Bagaiman caranya supaya pertanian bisa dibangun sebagai sektor yang potensinya besar? Organisasi Pertanian yang mampu melakukan kegiatan secara terpadu dalam kawasan pertanian di dalamnya terdapat Lembaga Pendidikan untuk Pengembangan SDM, Pabrik, baik yang mengolah hasil pertanian maupun yang mengolah produk sampingan hasil pertanian, Akses Pasar, Pembelian Hasil Panen, Pembiayaan Pertanian dan sebagainyal.
Kita tetap mengapresiasi pekerjaan BULOG tapi dalam pelaksanaannya Badan tersebut hanya dalam pengumpulan Bahan dan Hasil Pertanian saja (beras) tanpa ada goals lain untuk lebih mengembangkan usaha pertanian supaya berdampak pada peningkatan kesejahteraan keluarga petani.
Kita melihat dengan jelas bagaimana pengusaha terkaya di Indonesia adalah hasil dari jerih payah petani dan buruh tani serta buruh pabrik seperti pabrik rokok, kelapa sawit, karet, kakao, tanaman pangan dan sebagainya. Pertanyaannya adalah “sudahkah diperhatikan supaya keluarga petani kita juga sama semakin sejahtera, dengan membangun konsorsium pertanian yang melibatkan keluarga petani?”….Jawabannya kita sudah tahu.
Produk pertanian sangat tidak pasti ketika ditangani oleh individu, contoh pada petani tanaman pangan, petani-petani kaya nya menjual gabah sendiri-sendiri harga fluktuatif, Petani Kaya masih tetap merasakan hasilnya yang besar, lalu bagaimana nasib buruh tani? Mereka bekerja hanya untuk hari ini. Jadi sangat penting jika mereka merasa punya harapan ada perbaikan nasib dengan terlibatnya pengusaha swasta besar dalam membantu kehidupan buruh tani. Kemudian pihak swasta besarpun dengan mudah mendapatkan bahan yang bisa dijual di Super Market punyanya sendiri tanpa harus menekan harga petani.

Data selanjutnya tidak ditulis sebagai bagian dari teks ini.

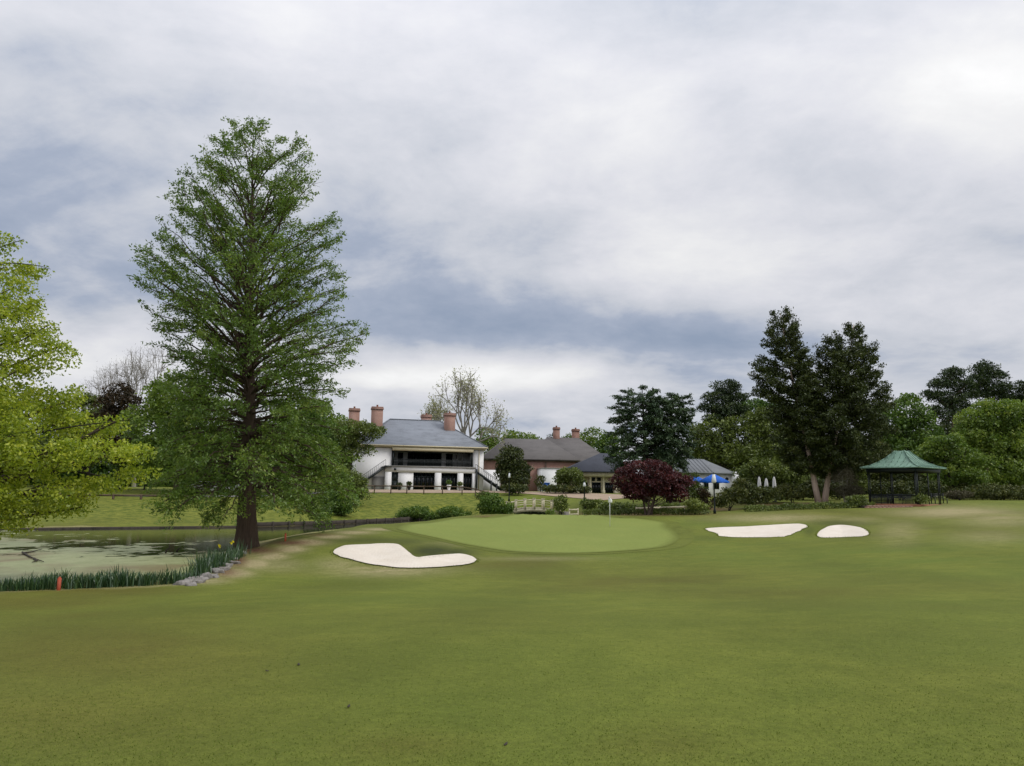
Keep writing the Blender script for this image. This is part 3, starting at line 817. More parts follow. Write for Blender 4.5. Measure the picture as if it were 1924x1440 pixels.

 Lalu bisakah petani merasakan keuntungan usaha Swasta besar tersebut? Jawabannya Bisa, jika ada kemauan serius Pihak Pemerintah dan Swasta Kaya untuk lebih peduli dan berbagi. Jika mereka takut dengan usaha sebelumnya dirongrong oleh keluarga petani, maka dibuatlah Lembaga Usaha tersendiri, tapi dengan akses yang tetap mudah untuk dijadikan rekanan bagi usaha besarnya.
Kewajiban menyisihkan laba bagi perusahaan besar untuk kelurga petani bukan sekedar bantuan langsung tunai tapi Laba tersebut adalah untuk pengembangan Badan Usaha Milik Petani dengan pengelolaan yang profesional. Banyak diantara kita mengetahui bagaimana Carefour bisa besar penjualannya, adalah karena Carefour mempunyai jaringan pemasarannya. Begitupula Supermarket-Supermarket lain juga sama besarnya dengan hasil yang sangat fantastis. Mereka para pengusaha sudah sepantasnya turun ke lapangan bersama pemerintah membangun SDM keluarga pertanian supaya mereka tidak menjadi bom waktu, tapi menjadi potensi asset yang luar biasa dalam merubah wajah negeri ini menjadi lebih baik kualitas penduduknya, dengan tidak merasa bangga menempelkan tulisan “warga miskin” di setiap rumah petani di seluruh Indonesia.